— start SOURCE DATA —

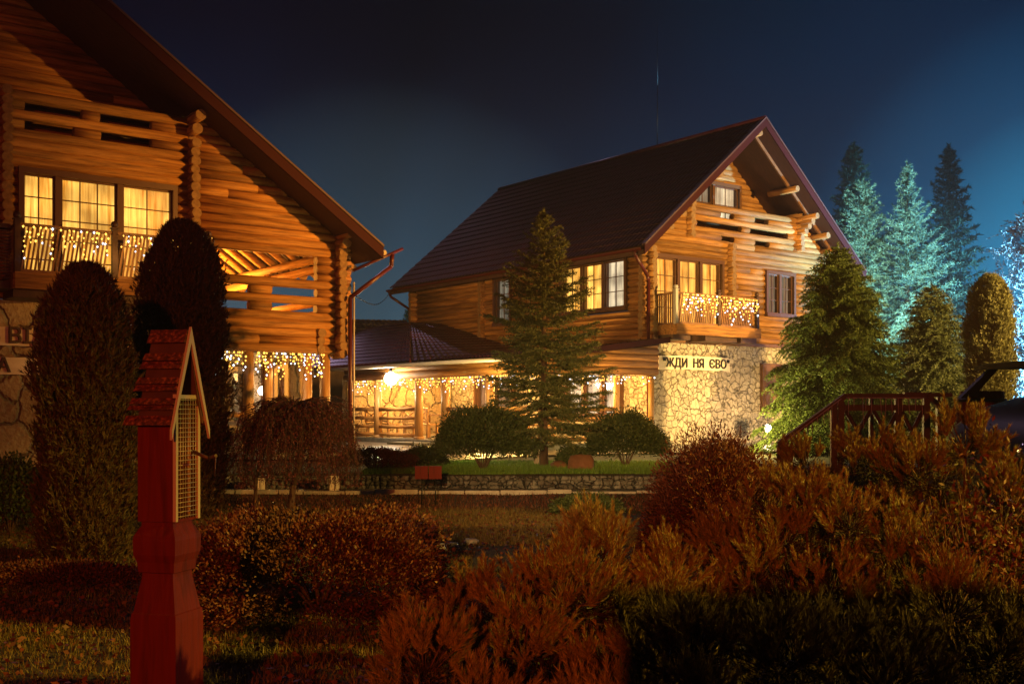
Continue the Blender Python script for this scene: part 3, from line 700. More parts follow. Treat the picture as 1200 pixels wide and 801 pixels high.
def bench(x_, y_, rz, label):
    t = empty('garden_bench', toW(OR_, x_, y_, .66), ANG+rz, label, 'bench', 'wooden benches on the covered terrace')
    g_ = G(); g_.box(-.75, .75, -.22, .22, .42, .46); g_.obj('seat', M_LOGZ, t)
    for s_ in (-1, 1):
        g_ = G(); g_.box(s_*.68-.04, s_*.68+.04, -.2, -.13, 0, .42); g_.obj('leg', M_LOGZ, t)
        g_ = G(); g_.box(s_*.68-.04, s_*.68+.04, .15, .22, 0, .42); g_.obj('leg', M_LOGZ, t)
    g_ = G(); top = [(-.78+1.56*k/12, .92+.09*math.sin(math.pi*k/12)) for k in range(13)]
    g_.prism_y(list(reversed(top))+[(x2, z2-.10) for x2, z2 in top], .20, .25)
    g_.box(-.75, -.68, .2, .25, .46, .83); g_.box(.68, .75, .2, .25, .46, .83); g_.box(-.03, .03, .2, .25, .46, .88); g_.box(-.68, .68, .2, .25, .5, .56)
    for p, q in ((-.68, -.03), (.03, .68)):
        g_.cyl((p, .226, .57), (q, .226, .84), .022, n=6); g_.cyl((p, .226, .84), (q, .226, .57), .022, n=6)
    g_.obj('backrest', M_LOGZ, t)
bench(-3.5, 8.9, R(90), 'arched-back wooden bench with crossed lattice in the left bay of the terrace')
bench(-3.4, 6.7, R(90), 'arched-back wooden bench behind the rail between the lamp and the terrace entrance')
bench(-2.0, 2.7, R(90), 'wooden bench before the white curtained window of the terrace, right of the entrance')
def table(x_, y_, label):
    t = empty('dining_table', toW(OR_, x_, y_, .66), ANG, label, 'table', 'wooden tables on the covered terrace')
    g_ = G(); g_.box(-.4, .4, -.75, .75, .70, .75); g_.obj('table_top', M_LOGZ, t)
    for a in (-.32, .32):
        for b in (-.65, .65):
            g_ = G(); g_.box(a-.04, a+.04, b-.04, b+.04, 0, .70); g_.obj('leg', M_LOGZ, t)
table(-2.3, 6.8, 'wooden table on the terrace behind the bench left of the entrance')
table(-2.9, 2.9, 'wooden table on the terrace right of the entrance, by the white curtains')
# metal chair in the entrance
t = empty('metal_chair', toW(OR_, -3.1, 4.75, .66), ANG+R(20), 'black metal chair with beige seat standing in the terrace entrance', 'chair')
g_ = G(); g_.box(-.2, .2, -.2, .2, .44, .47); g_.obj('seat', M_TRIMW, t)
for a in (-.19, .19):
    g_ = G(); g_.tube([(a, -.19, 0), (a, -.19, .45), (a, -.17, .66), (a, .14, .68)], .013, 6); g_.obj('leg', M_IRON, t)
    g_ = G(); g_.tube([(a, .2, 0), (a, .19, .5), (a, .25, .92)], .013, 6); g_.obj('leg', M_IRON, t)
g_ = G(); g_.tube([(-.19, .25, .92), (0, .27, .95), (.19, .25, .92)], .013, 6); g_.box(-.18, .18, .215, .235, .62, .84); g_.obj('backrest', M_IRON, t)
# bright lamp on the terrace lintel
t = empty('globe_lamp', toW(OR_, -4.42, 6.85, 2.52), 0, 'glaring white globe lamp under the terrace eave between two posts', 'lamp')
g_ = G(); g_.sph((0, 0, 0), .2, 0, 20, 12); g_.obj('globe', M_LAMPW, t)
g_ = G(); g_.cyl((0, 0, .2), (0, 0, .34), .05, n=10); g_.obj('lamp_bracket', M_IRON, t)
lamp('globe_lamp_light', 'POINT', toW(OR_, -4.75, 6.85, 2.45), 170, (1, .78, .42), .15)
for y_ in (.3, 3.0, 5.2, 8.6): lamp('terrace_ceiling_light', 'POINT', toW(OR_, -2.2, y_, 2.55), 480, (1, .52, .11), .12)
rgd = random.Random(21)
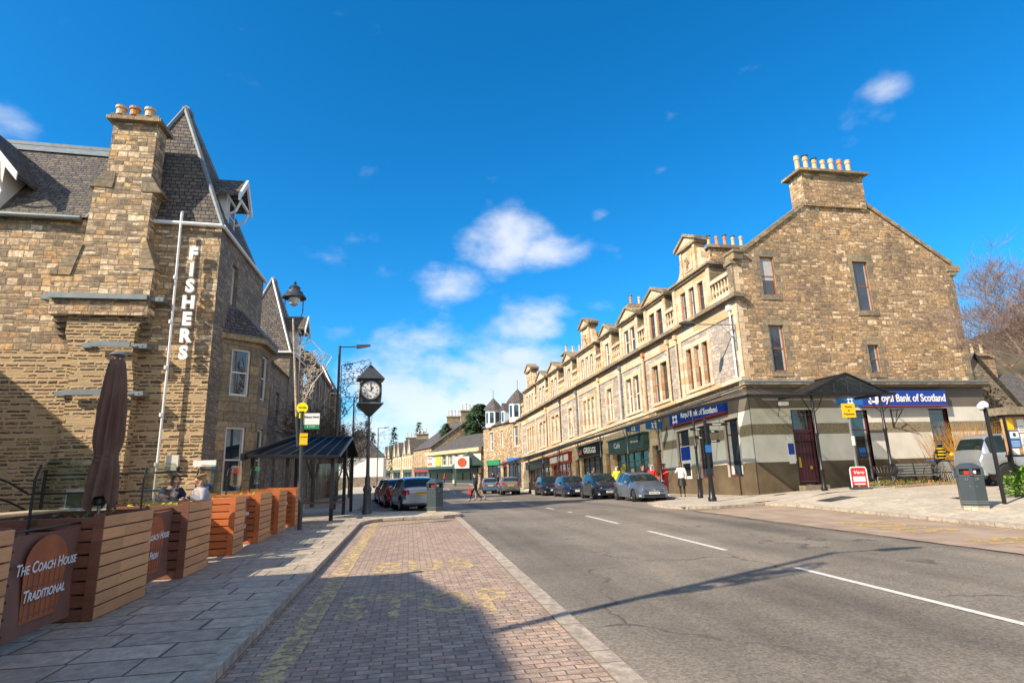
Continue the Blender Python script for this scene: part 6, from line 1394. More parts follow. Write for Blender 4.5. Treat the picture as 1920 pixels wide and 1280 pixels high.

— end SOURCE DATA —

[AIM]
Copy the material above exactly and drop the pictures.

[ANSWER TO THIS TASK]
Continue the Blender Python script for this scene: part 3, from line 700. More parts follow. Treat the picture as 1200 pixels wide and 801 pixels high.
def bench(x_, y_, rz, label):
    t = empty('garden_bench', toW(OR_, x_, y_, .66), ANG+rz, label, 'bench', 'wooden benches on the covered terrace')
    g_ = G(); g_.box(-.75, .75, -.22, .22, .42, .46); g_.obj('seat', M_LOGZ, t)
    for s_ in (-1, 1):
        g_ = G(); g_.box(s_*.68-.04, s_*.68+.04, -.2, -.13, 0, .42); g_.obj('leg', M_LOGZ, t)
        g_ = G(); g_.box(s_*.68-.04, s_*.68+.04, .15, .22, 0, .42); g_.obj('leg', M_LOGZ, t)
    g_ = G(); top = [(-.78+1.56*k/12, .92+.09*math.sin(math.pi*k/12)) for k in range(13)]
    g_.prism_y(list(reversed(top))+[(x2, z2-.10) for x2, z2 in top], .20, .25)
    g_.box(-.75, -.68, .2, .25, .46, .83); g_.box(.68, .75, .2, .25, .46, .83); g_.box(-.03, .03, .2, .25, .46, .88); g_.box(-.68, .68, .2, .25, .5, .56)
    for p, q in ((-.68, -.03), (.03, .68)):
        g_.cyl((p, .226, .57), (q, .226, .84), .022, n=6); g_.cyl((p, .226, .84), (q, .226, .57), .022, n=6)
    g_.obj('backrest', M_LOGZ, t)
bench(-3.5, 8.9, R(90), 'arched-back wooden bench with crossed lattice in the left bay of the terrace')
bench(-3.4, 6.7, R(90), 'arched-back wooden bench behind the rail between the lamp and the terrace entrance')
bench(-2.0, 2.7, R(90), 'wooden bench before the white curtained window of the terrace, right of the entrance')
def table(x_, y_, label):
    t = empty('dining_table', toW(OR_, x_, y_, .66), ANG, label, 'table', 'wooden tables on the covered terrace')
    g_ = G(); g_.box(-.4, .4, -.75, .75, .70, .75); g_.obj('table_top', M_LOGZ, t)
    for a in (-.32, .32):
        for b in (-.65, .65):
            g_ = G(); g_.box(a-.04, a+.04, b-.04, b+.04, 0, .70); g_.obj('leg', M_LOGZ, t)
table(-2.3, 6.8, 'wooden table on the terrace behind the bench left of the entrance')
table(-2.9, 2.9, 'wooden table on the terrace right of the entrance, by the white curtains')
# metal chair in the entrance
t = empty('metal_chair', toW(OR_, -3.1, 4.75, .66), ANG+R(20), 'black metal chair with beige seat standing in the terrace entrance', 'chair')
g_ = G(); g_.box(-.2, .2, -.2, .2, .44, .47); g_.obj('seat', M_TRIMW, t)
for a in (-.19, .19):
    g_ = G(); g_.tube([(a, -.19, 0), (a, -.19, .45), (a, -.17, .66), (a, .14, .68)], .013, 6); g_.obj('leg', M_IRON, t)
    g_ = G(); g_.tube([(a, .2, 0), (a, .19, .5), (a, .25, .92)], .013, 6); g_.obj('leg', M_IRON, t)
g_ = G(); g_.tube([(-.19, .25, .92), (0, .27, .95), (.19, .25, .92)], .013, 6); g_.box(-.18, .18, .215, .235, .62, .84); g_.obj('backrest', M_IRON, t)
# bright lamp on the terrace lintel
t = empty('globe_lamp', toW(OR_, -4.42, 6.85, 2.52), 0, 'glaring white globe lamp under the terrace eave between two posts', 'lamp')
g_ = G(); g_.sph((0, 0, 0), .2, 0, 20, 12); g_.obj('globe', M_LAMPW, t)
g_ = G(); g_.cyl((0, 0, .2), (0, 0, .34), .05, n=10); g_.obj('lamp_bracket', M_IRON, t)
lamp('globe_lamp_light', 'POINT', toW(OR_, -4.75, 6.85, 2.45), 170, (1, .78, .42), .15)
for y_ in (.3, 3.0, 5.2, 8.6): lamp('terrace_ceiling_light', 'POINT', toW(OR_, -2.2, y_, 2.55), 480, (1, .52, .11), .12)
rgd = random.Random(21)
Continue the Blender Python script for this scene: part 6, from line 1394. More parts follow. Write for Blender 4.5. Treat the picture as 1920 pixels wide and 1280 pixels high.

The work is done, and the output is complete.